Mindfulness and Our Food
While growing up on my family’s Indiana homestead, the honey bees taught me the value of community and our shared interconnectedness to the world. At 8 years old, I stood with my Mom under a large apple tree catching my first swarm of honey bees. Our hives swarmed often in those days. It was nature’s way of strengthening the hive and birthing something new. It was the mystery of the natural world in form.
During a swarm, with excitement and wonder, we would carefully and nervously place a box on the ground beneath the bees, ready for their arrival. I would observe as my Mom tapped a branch where the bees had collected, and watched with curiosity as they fell into the box, fanning at the entrance to let the others know, this is our new home. I remember how the bees calmly focused their efforts during a swarm, working together for the benefit of the hive, and realize that they taught me one of my first lessons in mindfulness.
The lessons of working with the bees from my childhood followed me to a small town outside of Tokyo, Japan, 23 years ago. There, I was struck by the abundance of farmers growing food on small plots of land tucked away between closely spaced houses. Like the bees, I witnessed a calm cultivation of the land in the midst of chaos, and immersed myself in a community that worked together for the benefit of the whole.
As I began to get to know my neighbors and shop owners that lined my street in Japan, I learned that community-supported agriculture (CSAs) and cooperatives were an organic extension of the culture. My new friends invited me into their world of seasonal food and shared the art of ancient food preservation techniques, like wild fermentation, to enhance the taste and value of the food. An ordinary visit to a nearby house revealed crocks teaming with fermented pickles, miso, and radishes of all kinds, on porches, in the hallway, and under kitchen cabinets, making the most of small living environments.
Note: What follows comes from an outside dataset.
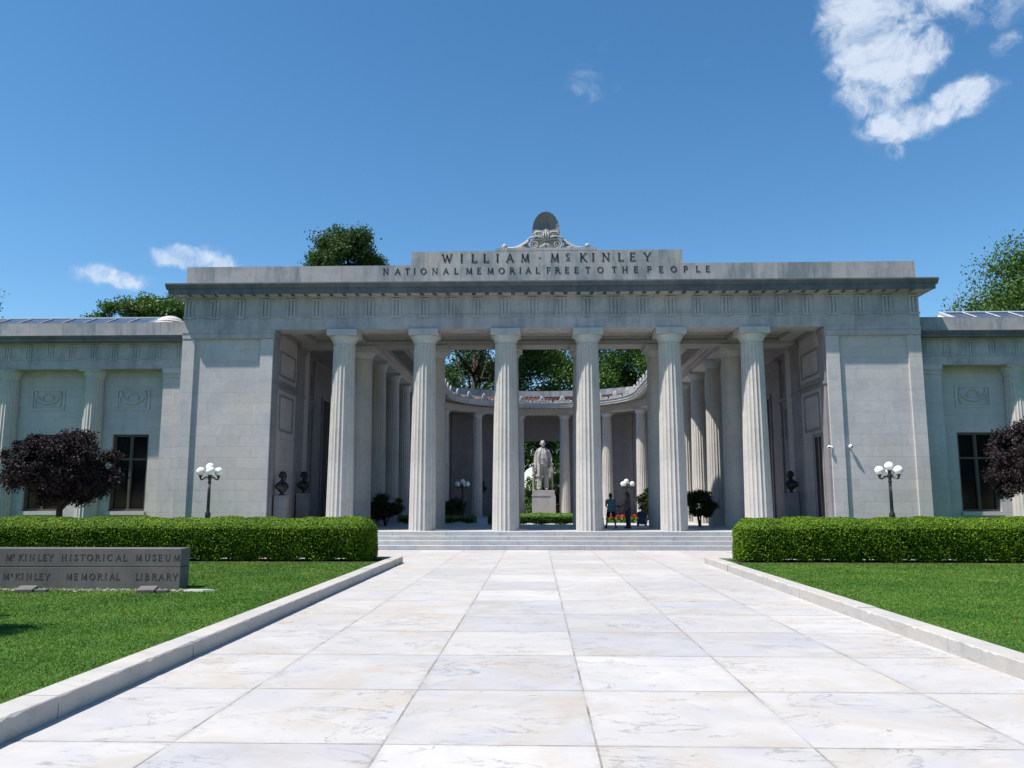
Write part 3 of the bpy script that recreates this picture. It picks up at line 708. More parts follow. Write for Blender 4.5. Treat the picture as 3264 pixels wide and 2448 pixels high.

I was in a vastly different culture, falling in love with my community and connecting through the shared language of food. I realized that developing relationships and bringing mindfulness into the way we source and prepare our food had health benefits beyond eating fresh, local, nutrient-dense produce.
Now through my studies and work with honey bees, my relationship to my food and the environment has deepened. I have fallen in love again with the honey bee. I learn to steward my bees in ways that increase their chances of survival. Each week I visit the hives—hat, long pants, long shirt, hair tucked up and away, senses turned on, curious about what I will learn this time as I work with the bees. They seem to wait for me to see and sense their signals, stacking on top of each other on the front and side of the hive in a delicately connected chain. Swirling, fanning, diving in, and taking off into the sky with only a dance to show them the way.
The bees and pollinators are just one part of the larger flowering world—whatever is done to one can be seen in the other. We, too, are a part of this relationship to the whole. Sweat dripping into my eyes, having slowed my breath and my body down to meet the hum of the hive, I leave feeling more alive, grounded, and present to life after being with my bees.
For me, mindfulness is about being in relationship to life around us. Like the bees, we are stewards of our land. And like my now-distant neighbors in Japan, we harvest our food on similar plots of land that connect us all. Mindfulness happens when even in the midst of chaos we expand our care for each other and the planet that supplies the materials for our existence, the people that steward our land, and the community that connects us.
As I’m writing this piece, I have a 15 year old Japanese exchange student living in my home as a transition place to her year-long study program in Kentucky. We enjoy meals together that I’ve prepared with food selected from my garden. I can’t help but wonder what will spark her curiosity and deepen her relationship to life.